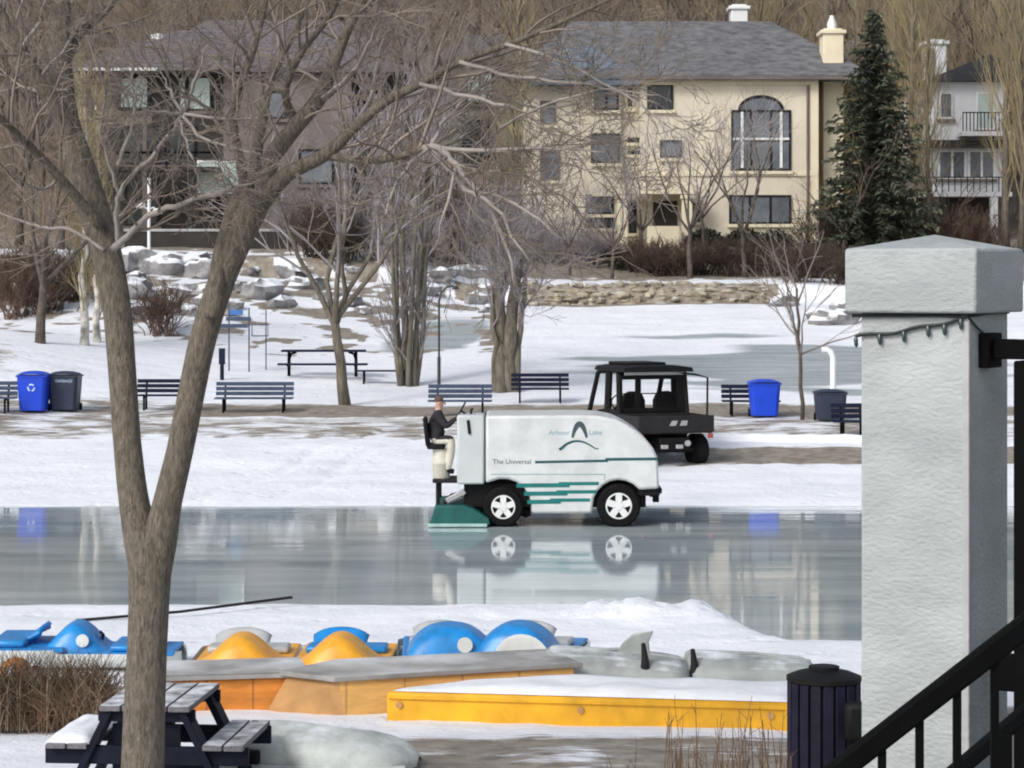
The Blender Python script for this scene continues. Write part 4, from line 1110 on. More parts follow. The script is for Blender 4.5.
def white_house():
    Y = 112.0; t = house_root('white_house', 965, Y, 'narrow white house with black roof and two balconies at the right')
    base = 5.2; ze = PZ(82,Y); X0, X1 = PX(927,Y), PX(1008,Y)
    MB().box(X0, X1, Y, Y+9, PZ(192,Y), ze).box(X0+.8, X1-.2, Y+1.5, Y+9, base, PZ(192,Y)-.002).build('wall', M['siding_white'], t, world=True, smooth=False)
    MB().box(X0+.805, X1-.205, Y+1.44, Y+1.499, base, PZ(195,Y)).build('lower_wall', M['siding_dark'], t, world=True, smooth=False)
    b = MB(); xa, xb, xp = PX(921,Y), PX(1040,Y), PX(1004,Y)
    b.v = [Vector(p) for p in ((xa,Y-.5,ze),(xb,Y-.5,ze),(xb,Y+9.5,ze),(xa,Y+9.5,ze),(xp,Y+3.2,PZ(54,Y+3.2)),(xp+.5,Y+6,PZ(54,Y+3.2)))]
    for q in ((0,3,2,1),(0,1,4),(1,2,5,4),(2,3,5),(3,0,4,5)): b.face(q)
    b.build('roof', M['roof_black'], t, world=True, smooth=False)
    c = chimney(t, 925,39,948,84, Y+1.2, M['siding_white'], 1.3, PZ(84,Y))
    MB().box(PX(933,Y)-.0, PX(939,Y), Y+1.14, Y+1.198, PZ(80,Y), PZ(46,Y)).build('chimney_flue', M['siding_taupe'], c, world=False).location = -t.location
    window(t, 939,92,953,119, Y, M['siding_white'], M['glass_grey']); window(t, 976,92,995,130, Y, M['white_paint'], M['glass_pale'], name='balcony_door')
    window(t, 938,150,966,179, Y, M['white_paint'], M['glass_grey'], 2); window(t, 968,150,995,179, Y, M['white_paint'], M['glass_grey'], 2)
    for (xa, xb, zt, zb, nm) in ((957,1008,114,133,'balcony'),(918,1006,178,193,'balcony')):
        b = MB(); A, C = PX(xa,Y), PX(xb,Y); T, B = PZ(zt,Y), PZ(zb,Y)
        b.box(A, C, Y-1.4, Y-.003, B-.2, B)
        o = b.build(nm, M['siding_white'], t, world=True, smooth=False)
        r = MB(); r.box(A, C, Y-1.4, Y-1.34, T-.05, T)
        n = 14
        for i in range(n+1):
            x = A+(C-A-.05)*i/n; r.box(x, x+.04, Y-1.39, Y-1.35, B+.001, T-.052)
        r.v = [p-t.location for p in r.v]; r.build('railing', M['black_metal'], o, smooth=False)
    MB().box(PX(928,Y), PX(1003,Y), Y-.9, Y-.004, PZ(148,Y), PZ(141,Y)).build('awning', M['siding_dark'], t, world=True, smooth=False)
    MB().box(PX(985,Y), PX(992,Y), Y-1.35, Y-1.0, base, PZ(193,Y)-.21).build('post', M['white_paint'], t, world=True, smooth=False)
white_house()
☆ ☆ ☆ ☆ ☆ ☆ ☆
▶ Exercise aim:
Repeat the material above word for word and skip every image in it.

▶ Response to this task:
The Blender Python script for this scene continues. Write part 4, from line 1110 on. More parts follow. The script is for Blender 4.5.
def white_house():
    Y = 112.0; t = house_root('white_house', 965, Y, 'narrow white house with black roof and two balconies at the right')
    base = 5.2; ze = PZ(82,Y); X0, X1 = PX(927,Y), PX(1008,Y)
    MB().box(X0, X1, Y, Y+9, PZ(192,Y), ze).box(X0+.8, X1-.2, Y+1.5, Y+9, base, PZ(192,Y)-.002).build('wall', M['siding_white'], t, world=True, smooth=False)
    MB().box(X0+.805, X1-.205, Y+1.44, Y+1.499, base, PZ(195,Y)).build('lower_wall', M['siding_dark'], t, world=True, smooth=False)
    b = MB(); xa, xb, xp = PX(921,Y), PX(1040,Y), PX(1004,Y)
    b.v = [Vector(p) for p in ((xa,Y-.5,ze),(xb,Y-.5,ze),(xb,Y+9.5,ze),(xa,Y+9.5,ze),(xp,Y+3.2,PZ(54,Y+3.2)),(xp+.5,Y+6,PZ(54,Y+3.2)))]
    for q in ((0,3,2,1),(0,1,4),(1,2,5,4),(2,3,5),(3,0,4,5)): b.face(q)
    b.build('roof', M['roof_black'], t, world=True, smooth=False)
    c = chimney(t, 925,39,948,84, Y+1.2, M['siding_white'], 1.3, PZ(84,Y))
    MB().box(PX(933,Y)-.0, PX(939,Y), Y+1.14, Y+1.198, PZ(80,Y), PZ(46,Y)).build('chimney_flue', M['siding_taupe'], c, world=False).location = -t.location
    window(t, 939,92,953,119, Y, M['siding_white'], M['glass_grey']); window(t, 976,92,995,130, Y, M['white_paint'], M['glass_pale'], name='balcony_door')
    window(t, 938,150,966,179, Y, M['white_paint'], M['glass_grey'], 2); window(t, 968,150,995,179, Y, M['white_paint'], M['glass_grey'], 2)
    for (xa, xb, zt, zb, nm) in ((957,1008,114,133,'balcony'),(918,1006,178,193,'balcony')):
        b = MB(); A, C = PX(xa,Y), PX(xb,Y); T, B = PZ(zt,Y), PZ(zb,Y)
        b.box(A, C, Y-1.4, Y-.003, B-.2, B)
        o = b.build(nm, M['siding_white'], t, world=True, smooth=False)
        r = MB(); r.box(A, C, Y-1.4, Y-1.34, T-.05, T)
        n = 14
        for i in range(n+1):
            x = A+(C-A-.05)*i/n; r.box(x, x+.04, Y-1.39, Y-1.35, B+.001, T-.052)
        r.v = [p-t.location for p in r.v]; r.build('railing', M['black_metal'], o, smooth=False)
    MB().box(PX(928,Y), PX(1003,Y), Y-.9, Y-.004, PZ(148,Y), PZ(141,Y)).build('awning', M['siding_dark'], t, world=True, smooth=False)
    MB().box(PX(985,Y), PX(992,Y), Y-1.35, Y-1.0, base, PZ(193,Y)-.21).build('post', M['white_paint'], t, world=True, smooth=False)
white_house()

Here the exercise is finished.